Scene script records
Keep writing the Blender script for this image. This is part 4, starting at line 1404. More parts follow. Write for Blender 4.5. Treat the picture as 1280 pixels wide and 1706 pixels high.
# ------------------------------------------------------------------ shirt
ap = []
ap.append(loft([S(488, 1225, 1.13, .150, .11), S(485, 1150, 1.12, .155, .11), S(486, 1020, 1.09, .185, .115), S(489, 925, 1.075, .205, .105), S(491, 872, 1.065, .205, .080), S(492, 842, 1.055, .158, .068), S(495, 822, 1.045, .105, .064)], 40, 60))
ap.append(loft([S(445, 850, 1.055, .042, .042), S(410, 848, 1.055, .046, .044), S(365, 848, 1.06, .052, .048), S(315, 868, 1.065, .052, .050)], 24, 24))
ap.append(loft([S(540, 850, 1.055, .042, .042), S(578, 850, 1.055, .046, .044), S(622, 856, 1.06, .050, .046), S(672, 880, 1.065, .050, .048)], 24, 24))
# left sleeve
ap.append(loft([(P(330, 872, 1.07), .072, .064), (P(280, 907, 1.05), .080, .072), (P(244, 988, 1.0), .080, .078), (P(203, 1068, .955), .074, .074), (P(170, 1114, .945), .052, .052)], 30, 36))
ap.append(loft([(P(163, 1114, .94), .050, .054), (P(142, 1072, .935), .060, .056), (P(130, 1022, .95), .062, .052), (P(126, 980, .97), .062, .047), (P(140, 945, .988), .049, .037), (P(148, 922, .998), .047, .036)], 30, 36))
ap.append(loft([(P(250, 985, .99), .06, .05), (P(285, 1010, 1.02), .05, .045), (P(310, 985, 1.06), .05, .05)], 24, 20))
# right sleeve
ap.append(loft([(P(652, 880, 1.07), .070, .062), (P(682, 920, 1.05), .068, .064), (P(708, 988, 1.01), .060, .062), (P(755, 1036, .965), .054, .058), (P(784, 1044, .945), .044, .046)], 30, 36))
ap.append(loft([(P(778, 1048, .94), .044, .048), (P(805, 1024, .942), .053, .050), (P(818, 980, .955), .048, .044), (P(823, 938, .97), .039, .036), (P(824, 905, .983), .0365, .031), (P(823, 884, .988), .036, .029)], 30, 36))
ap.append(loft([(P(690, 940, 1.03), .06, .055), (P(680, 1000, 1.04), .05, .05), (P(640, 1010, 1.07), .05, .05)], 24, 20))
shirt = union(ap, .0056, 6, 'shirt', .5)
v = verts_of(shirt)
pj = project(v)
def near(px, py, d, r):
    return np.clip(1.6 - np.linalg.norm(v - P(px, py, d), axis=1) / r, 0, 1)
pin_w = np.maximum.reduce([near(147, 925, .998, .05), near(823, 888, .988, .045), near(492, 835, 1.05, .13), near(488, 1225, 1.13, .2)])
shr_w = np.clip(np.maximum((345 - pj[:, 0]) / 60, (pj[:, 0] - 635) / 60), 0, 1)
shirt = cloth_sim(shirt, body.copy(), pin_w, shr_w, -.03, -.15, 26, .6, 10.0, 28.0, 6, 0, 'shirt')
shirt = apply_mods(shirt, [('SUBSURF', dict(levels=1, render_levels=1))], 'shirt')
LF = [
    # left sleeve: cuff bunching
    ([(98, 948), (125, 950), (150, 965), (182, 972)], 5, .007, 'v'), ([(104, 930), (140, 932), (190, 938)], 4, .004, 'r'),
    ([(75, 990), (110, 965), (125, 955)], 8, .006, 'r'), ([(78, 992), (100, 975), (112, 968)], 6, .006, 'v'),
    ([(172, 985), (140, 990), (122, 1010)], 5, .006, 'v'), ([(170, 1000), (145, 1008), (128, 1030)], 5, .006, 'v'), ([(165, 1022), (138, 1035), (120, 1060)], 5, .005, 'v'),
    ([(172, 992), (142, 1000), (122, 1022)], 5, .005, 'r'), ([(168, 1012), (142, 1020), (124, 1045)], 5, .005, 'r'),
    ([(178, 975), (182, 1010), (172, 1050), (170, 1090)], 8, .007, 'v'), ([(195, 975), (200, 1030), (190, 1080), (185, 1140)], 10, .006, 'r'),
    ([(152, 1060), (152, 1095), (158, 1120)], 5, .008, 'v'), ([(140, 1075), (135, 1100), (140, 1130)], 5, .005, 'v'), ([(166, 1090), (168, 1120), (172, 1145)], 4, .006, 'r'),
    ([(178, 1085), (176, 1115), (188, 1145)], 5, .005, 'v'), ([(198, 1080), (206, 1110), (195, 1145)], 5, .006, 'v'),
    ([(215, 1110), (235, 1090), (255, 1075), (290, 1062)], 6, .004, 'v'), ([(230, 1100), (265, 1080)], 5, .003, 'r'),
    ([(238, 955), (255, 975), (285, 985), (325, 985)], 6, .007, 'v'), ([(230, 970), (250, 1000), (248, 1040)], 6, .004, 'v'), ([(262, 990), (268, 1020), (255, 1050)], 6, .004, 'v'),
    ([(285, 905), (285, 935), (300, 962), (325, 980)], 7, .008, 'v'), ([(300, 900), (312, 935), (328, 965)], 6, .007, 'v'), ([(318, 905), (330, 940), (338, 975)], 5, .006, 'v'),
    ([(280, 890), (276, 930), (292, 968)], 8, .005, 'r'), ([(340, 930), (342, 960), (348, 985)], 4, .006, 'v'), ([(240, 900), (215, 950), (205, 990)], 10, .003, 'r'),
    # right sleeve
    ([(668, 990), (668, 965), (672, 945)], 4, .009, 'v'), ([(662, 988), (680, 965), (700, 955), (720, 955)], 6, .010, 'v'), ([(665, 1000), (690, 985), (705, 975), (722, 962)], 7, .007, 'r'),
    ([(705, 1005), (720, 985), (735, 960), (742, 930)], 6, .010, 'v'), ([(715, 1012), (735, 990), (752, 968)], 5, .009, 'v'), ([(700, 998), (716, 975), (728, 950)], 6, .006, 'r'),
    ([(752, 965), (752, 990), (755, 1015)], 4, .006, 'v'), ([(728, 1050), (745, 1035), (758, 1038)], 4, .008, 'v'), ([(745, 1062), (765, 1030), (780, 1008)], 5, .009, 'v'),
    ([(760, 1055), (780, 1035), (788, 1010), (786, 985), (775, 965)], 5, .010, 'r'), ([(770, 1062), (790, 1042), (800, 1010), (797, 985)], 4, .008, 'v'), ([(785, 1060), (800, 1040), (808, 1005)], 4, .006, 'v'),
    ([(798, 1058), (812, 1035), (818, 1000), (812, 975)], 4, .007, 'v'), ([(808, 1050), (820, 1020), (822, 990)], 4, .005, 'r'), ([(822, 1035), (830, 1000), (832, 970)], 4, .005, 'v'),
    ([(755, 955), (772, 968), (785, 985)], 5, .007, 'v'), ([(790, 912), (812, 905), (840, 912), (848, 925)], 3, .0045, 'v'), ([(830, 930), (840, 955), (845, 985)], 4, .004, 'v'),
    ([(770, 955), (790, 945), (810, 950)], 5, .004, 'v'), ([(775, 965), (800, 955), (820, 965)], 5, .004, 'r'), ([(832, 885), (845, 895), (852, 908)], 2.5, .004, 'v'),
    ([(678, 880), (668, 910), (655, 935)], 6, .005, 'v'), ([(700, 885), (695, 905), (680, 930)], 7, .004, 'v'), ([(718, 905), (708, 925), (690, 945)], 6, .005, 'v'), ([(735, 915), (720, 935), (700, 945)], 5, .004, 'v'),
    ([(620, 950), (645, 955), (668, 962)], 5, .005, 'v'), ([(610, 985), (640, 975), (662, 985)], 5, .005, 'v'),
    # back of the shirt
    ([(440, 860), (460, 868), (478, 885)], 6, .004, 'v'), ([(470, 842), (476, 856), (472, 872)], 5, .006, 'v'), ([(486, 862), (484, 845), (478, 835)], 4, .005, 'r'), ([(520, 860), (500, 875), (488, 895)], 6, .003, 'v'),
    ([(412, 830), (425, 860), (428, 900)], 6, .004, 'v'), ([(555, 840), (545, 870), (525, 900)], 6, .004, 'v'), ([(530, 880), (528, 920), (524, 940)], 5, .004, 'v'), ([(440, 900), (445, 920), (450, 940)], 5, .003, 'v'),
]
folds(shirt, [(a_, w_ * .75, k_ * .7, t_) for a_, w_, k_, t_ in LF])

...

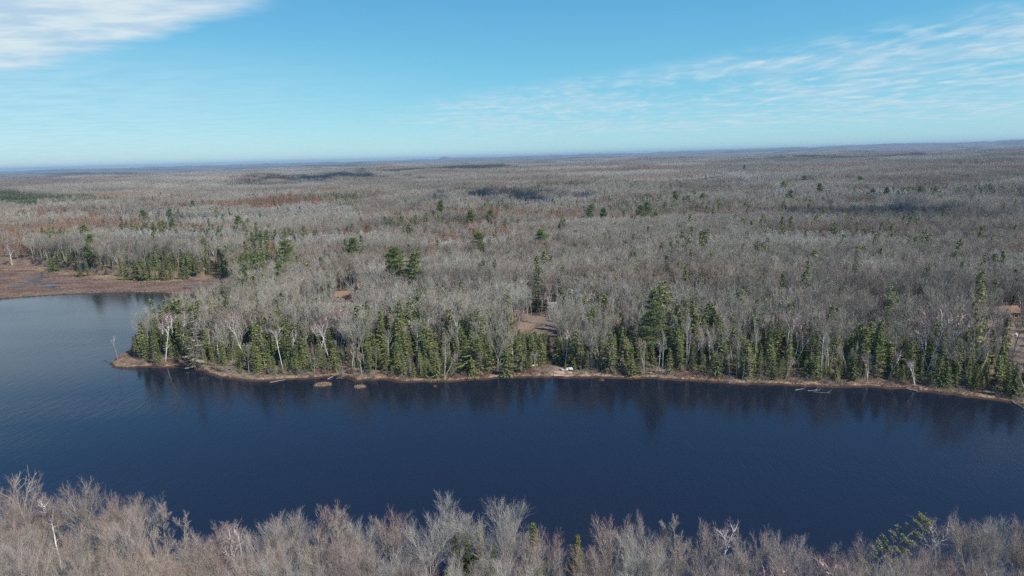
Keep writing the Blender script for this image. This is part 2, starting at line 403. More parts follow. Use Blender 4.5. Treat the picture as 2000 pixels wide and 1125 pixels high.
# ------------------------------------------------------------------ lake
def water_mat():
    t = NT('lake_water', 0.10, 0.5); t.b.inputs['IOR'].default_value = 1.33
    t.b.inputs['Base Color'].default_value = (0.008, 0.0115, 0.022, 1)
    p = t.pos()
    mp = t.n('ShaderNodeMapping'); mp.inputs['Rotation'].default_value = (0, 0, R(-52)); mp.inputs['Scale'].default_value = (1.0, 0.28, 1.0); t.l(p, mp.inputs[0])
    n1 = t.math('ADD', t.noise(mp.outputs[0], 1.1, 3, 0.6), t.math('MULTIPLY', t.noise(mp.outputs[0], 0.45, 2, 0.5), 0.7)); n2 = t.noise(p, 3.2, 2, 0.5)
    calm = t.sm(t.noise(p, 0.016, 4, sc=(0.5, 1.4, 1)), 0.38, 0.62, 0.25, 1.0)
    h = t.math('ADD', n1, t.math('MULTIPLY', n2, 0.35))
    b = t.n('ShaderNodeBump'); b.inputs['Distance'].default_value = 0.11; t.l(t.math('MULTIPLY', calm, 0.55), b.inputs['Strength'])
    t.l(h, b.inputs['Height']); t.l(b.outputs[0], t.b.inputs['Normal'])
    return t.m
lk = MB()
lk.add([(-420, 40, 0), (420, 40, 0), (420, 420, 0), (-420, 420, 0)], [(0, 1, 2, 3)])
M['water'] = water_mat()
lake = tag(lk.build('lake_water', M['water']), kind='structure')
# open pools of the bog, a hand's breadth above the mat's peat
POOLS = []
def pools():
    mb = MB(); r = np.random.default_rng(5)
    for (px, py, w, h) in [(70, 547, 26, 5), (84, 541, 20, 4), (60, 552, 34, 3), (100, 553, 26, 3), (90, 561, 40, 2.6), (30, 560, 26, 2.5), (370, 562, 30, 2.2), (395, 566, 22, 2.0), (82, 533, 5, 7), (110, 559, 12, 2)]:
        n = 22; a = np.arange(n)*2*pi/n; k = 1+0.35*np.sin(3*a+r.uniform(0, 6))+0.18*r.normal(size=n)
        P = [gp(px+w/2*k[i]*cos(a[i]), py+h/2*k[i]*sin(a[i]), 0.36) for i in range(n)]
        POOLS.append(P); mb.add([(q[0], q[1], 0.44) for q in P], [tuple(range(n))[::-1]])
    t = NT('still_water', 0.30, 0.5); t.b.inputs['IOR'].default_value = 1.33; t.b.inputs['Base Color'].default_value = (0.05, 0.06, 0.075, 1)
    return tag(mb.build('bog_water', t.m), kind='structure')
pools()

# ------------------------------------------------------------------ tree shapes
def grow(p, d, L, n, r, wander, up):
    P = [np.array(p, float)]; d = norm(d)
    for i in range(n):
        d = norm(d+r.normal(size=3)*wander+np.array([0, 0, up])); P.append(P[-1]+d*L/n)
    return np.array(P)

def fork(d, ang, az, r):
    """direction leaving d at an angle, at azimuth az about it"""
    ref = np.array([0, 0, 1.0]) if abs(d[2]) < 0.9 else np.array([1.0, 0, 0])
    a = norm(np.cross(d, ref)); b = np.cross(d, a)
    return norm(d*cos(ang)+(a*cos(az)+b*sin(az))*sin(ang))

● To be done
Leave out every line without the string "writing" and copy the rest.

● Solution for this exercise
Keep writing the Blender script for this image. This is part 4, starting at line 1404. More parts follow. Write for Blender 4.5. Treat the picture as 1280 pixels wide and 1706 pixels high.
Keep writing the Blender script for this image. This is part 2, starting at line 403. More parts follow. Use Blender 4.5. Treat the picture as 2000 pixels wide and 1125 pixels high.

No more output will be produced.